Tuesday, July 12, 2022

2000ad Regened: Perfectly not for me



Twenty years into the new millennium, 2000ad has been taking a boot-knife stab at regaining some of the youth audience that used to power its sales. The kids are all rightly into video games and K-pop and masses of things all the old and loyal Earthlets don't know about (and shouldn't know about), so it's a tough task, but Tharg and his loyal editor droids are still nobly trying to get their attention.

The main weapon in their arsenal is the 2000ad Regened comics, where four times a year, a weekly prog features standalone stories aimed at a slightly younger audience. A bit more open and bright, with high concept characters in easy-to-grasp scenarios. A blend of new and veteran creators, with lots of lovely jumping-on points.

And it's not for me. Literally not for me - I've been reading 2000ad since 1980, so I'm not the target audience for this - but also in a matter of taste. This is not my kind of comic. I miss the creeping epicness of the prog, crafting vast and complex sagas about a fascist lawman or a blue warrior or a space bounty hunter in six-page chunks every week.
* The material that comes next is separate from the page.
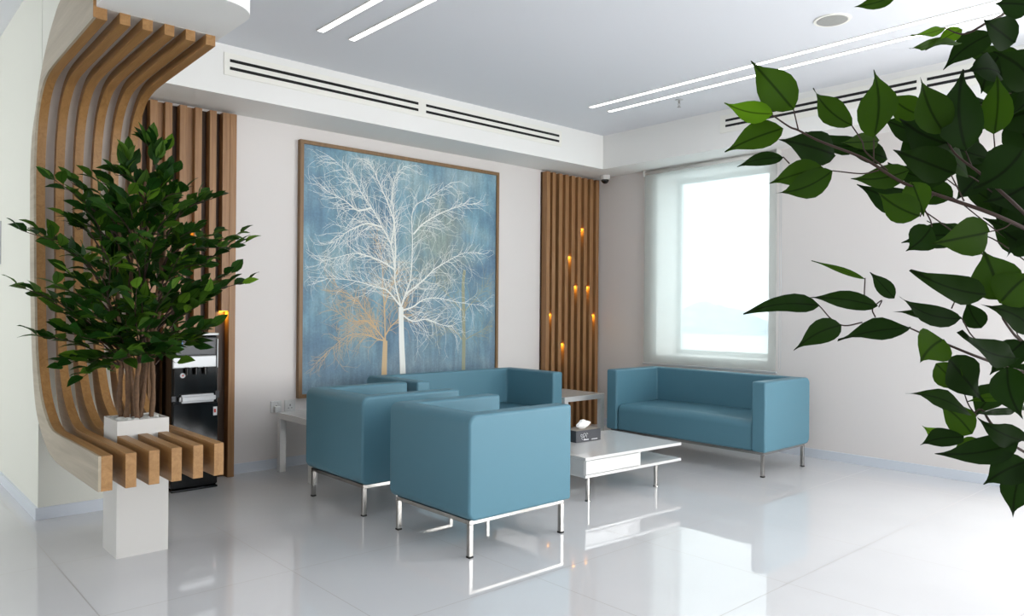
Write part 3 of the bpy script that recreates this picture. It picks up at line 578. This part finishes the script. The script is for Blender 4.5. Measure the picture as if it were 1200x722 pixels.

This is all fine, of course. If there is any theme to this entire blog, it's that everybody doesn't have to like everything, (if everybody looked the same, we'd get tired of looking at each other). I'm glad it's there, especially if it does drag in a few new readers to the comic, increasing its long-term viability as a published entity  

I do have a sneaking suspicion that a lot of the kids will find these kind of attempts a bit patronising. I always did when I was a young 'un, and any attempt to foist that kind of thing on me was doomed. (Dick Grayson never stood a fricking chance.) All I really wanted was the good stuff, with the real blood and guts.

A lot of the stories in the Regened issues still feature the 'very ordinary and suitably diverse young kids find magical artifact and wackiness ensues' thing, but there are some fun, light stories in there. Some of them even fill in the bit of early  canon, and some like the wonderful Pandora Perfect by Roger Langridge and the still-painfully-under-rated Brett Parsons, are worthy new stories, all on their own.

Besides, they've had my hooks in me for so long I still get every issue off the shelves at the local newsagent every week, even if it's full of kids stuff and five bucks more expensive. I've been getting it so long, I'm not going to have those kind of holes in the collection. I've feed this addiction for 43 years, I can't stop now, for drokk's sake.